Another reason this round of MMO feels different to me, I think, is that Claire seems wayyy older now than she did last spring. She couldn't even crawl then, and was still taking a bottle, and now she's walking and climbing and dancing and eating whatever we eat and saying some intelligible words and many more unintelligible ones, often with great passion, and testing boundaries and accessorizing and being funny on purpose and surprising me almost every day with new things she can understand and do. Emmanual Episcopal is just three blocks from our office, so until Evan arrives, I'll probably work at the office while Claire's there.
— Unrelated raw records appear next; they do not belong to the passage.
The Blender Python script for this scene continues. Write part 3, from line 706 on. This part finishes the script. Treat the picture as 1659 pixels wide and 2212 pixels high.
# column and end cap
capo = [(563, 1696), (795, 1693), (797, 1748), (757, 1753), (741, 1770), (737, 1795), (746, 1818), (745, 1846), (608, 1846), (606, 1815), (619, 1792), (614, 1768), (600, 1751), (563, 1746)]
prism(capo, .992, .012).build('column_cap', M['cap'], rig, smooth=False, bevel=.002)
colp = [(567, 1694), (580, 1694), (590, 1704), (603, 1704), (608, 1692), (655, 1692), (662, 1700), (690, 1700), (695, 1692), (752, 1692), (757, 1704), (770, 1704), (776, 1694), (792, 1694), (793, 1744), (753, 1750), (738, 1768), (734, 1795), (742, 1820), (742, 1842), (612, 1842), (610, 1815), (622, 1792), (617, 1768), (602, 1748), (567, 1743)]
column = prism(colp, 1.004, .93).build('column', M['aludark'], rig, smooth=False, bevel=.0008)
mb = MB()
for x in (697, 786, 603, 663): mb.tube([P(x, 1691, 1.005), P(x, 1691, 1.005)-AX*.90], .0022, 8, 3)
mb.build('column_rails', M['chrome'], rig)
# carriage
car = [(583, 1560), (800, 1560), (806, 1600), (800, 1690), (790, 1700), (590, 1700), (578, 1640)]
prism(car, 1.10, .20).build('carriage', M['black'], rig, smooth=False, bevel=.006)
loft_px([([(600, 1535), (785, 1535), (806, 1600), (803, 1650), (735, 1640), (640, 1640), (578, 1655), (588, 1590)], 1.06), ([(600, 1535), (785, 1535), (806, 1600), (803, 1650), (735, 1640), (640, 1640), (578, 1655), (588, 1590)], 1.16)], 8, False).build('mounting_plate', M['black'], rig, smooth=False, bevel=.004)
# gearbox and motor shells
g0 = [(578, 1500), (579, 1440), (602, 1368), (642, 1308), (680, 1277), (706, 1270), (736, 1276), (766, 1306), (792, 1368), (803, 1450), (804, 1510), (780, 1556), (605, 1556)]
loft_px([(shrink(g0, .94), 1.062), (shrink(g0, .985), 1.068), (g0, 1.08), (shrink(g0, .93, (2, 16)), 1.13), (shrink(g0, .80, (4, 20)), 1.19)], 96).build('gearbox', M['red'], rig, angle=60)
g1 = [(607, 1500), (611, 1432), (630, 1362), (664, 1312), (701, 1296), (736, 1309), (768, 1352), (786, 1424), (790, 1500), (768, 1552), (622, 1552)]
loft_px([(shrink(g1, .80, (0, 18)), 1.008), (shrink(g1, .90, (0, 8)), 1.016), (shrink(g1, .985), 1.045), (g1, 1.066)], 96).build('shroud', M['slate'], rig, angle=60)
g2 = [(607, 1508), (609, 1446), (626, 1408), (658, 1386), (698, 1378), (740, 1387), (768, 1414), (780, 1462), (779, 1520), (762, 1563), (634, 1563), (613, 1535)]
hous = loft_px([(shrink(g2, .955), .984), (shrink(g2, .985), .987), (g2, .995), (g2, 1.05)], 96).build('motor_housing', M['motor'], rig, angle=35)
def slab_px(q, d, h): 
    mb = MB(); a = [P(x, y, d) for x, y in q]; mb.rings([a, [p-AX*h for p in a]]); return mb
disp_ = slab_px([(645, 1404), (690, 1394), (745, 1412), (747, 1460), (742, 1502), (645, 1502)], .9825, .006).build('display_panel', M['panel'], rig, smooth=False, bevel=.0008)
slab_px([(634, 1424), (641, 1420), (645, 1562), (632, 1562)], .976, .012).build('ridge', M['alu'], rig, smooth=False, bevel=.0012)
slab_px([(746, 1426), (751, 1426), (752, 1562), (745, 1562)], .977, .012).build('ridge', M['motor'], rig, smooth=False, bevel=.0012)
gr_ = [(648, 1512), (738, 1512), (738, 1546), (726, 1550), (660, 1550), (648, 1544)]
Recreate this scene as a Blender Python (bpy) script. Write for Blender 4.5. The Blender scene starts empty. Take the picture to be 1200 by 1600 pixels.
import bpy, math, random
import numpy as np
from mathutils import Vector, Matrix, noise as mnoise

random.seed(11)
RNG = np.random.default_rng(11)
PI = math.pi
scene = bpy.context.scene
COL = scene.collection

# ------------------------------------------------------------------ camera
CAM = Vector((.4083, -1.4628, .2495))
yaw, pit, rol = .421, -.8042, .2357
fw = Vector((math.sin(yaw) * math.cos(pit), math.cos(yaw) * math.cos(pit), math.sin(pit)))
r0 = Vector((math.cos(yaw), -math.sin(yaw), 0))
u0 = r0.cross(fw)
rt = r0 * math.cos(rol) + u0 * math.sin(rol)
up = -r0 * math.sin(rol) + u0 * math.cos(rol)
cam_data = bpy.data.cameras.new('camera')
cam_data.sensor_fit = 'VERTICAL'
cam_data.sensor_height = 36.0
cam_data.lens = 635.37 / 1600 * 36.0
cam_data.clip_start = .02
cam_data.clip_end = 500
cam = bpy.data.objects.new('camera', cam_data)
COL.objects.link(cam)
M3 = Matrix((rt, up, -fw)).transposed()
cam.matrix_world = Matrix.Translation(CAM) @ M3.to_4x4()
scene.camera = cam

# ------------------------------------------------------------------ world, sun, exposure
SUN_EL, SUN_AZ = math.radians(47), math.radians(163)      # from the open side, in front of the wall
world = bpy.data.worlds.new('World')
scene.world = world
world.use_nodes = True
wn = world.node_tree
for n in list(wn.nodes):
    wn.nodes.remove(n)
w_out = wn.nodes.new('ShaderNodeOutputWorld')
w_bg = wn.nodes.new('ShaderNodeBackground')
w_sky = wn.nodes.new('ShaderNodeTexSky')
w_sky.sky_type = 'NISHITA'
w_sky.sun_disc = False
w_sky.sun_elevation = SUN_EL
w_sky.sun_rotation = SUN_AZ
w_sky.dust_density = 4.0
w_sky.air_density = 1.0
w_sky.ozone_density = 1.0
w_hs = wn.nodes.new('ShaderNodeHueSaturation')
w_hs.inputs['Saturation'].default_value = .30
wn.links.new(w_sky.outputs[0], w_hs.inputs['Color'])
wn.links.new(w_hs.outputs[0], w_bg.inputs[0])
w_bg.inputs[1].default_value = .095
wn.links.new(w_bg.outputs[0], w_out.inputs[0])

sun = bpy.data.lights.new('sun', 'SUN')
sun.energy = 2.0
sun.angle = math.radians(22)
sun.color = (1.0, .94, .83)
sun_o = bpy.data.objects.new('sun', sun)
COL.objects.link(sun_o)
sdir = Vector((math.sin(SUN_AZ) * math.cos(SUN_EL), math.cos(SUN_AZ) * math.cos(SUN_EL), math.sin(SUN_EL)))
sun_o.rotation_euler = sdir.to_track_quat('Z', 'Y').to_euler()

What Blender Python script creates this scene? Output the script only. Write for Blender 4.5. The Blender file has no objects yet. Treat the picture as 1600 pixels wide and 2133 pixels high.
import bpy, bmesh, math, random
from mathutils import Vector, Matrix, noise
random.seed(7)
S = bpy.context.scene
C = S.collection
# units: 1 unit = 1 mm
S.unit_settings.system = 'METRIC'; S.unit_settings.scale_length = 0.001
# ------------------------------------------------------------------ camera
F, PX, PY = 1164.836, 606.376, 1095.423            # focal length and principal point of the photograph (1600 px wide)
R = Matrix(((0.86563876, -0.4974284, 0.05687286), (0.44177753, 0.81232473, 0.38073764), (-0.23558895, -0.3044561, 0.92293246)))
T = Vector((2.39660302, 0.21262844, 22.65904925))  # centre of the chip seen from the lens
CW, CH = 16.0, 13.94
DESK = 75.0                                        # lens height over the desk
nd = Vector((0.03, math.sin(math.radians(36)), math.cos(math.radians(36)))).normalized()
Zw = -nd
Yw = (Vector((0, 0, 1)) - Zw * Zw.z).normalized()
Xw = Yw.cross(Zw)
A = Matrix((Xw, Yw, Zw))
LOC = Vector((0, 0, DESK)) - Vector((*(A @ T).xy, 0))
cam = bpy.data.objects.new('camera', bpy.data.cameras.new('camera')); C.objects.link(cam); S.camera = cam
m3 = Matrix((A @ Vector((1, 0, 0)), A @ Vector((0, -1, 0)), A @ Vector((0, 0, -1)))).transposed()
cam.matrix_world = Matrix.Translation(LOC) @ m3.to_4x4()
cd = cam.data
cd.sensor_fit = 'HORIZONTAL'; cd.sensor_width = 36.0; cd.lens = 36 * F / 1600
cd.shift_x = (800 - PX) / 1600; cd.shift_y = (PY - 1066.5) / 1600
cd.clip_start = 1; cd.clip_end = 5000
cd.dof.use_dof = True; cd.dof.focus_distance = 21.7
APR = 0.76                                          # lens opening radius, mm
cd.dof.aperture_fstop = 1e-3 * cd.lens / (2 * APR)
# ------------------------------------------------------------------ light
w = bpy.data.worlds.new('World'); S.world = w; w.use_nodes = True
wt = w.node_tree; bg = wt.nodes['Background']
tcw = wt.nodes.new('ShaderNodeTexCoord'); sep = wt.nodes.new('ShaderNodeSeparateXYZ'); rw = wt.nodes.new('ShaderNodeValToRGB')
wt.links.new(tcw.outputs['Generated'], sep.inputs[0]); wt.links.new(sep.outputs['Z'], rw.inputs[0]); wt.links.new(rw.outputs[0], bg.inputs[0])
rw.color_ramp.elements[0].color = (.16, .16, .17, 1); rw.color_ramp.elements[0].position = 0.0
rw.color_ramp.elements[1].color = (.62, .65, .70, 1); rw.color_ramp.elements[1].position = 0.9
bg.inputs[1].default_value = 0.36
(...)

That's what I did yesterday (but first Matt and I had coffee and a bagel at Java Bean Plantation for the first time in forever -- yum!). After Evan is born, Matt will probably start dropping Claire off at MMO and I'll have those mornings with just the boy. Hard to believe that's only a couple of months away.

2 comments:

Amanda said...

Bri hasn't figured out how to get on the dishwasher yet but she definitely loves pulling out the bottom rack and then slamming it closed. A little nerve-wracking, but it makes her laugh, so...

Also, what is it with babies and closets/clothes? I think Bri would sit in our closet all day and rummage through the shoes/clothes/books that are in there. That's so funny! Whatever occupies them!

Kaitlin said...

Claire is so cute. I cannot say it enough! I need to meet her.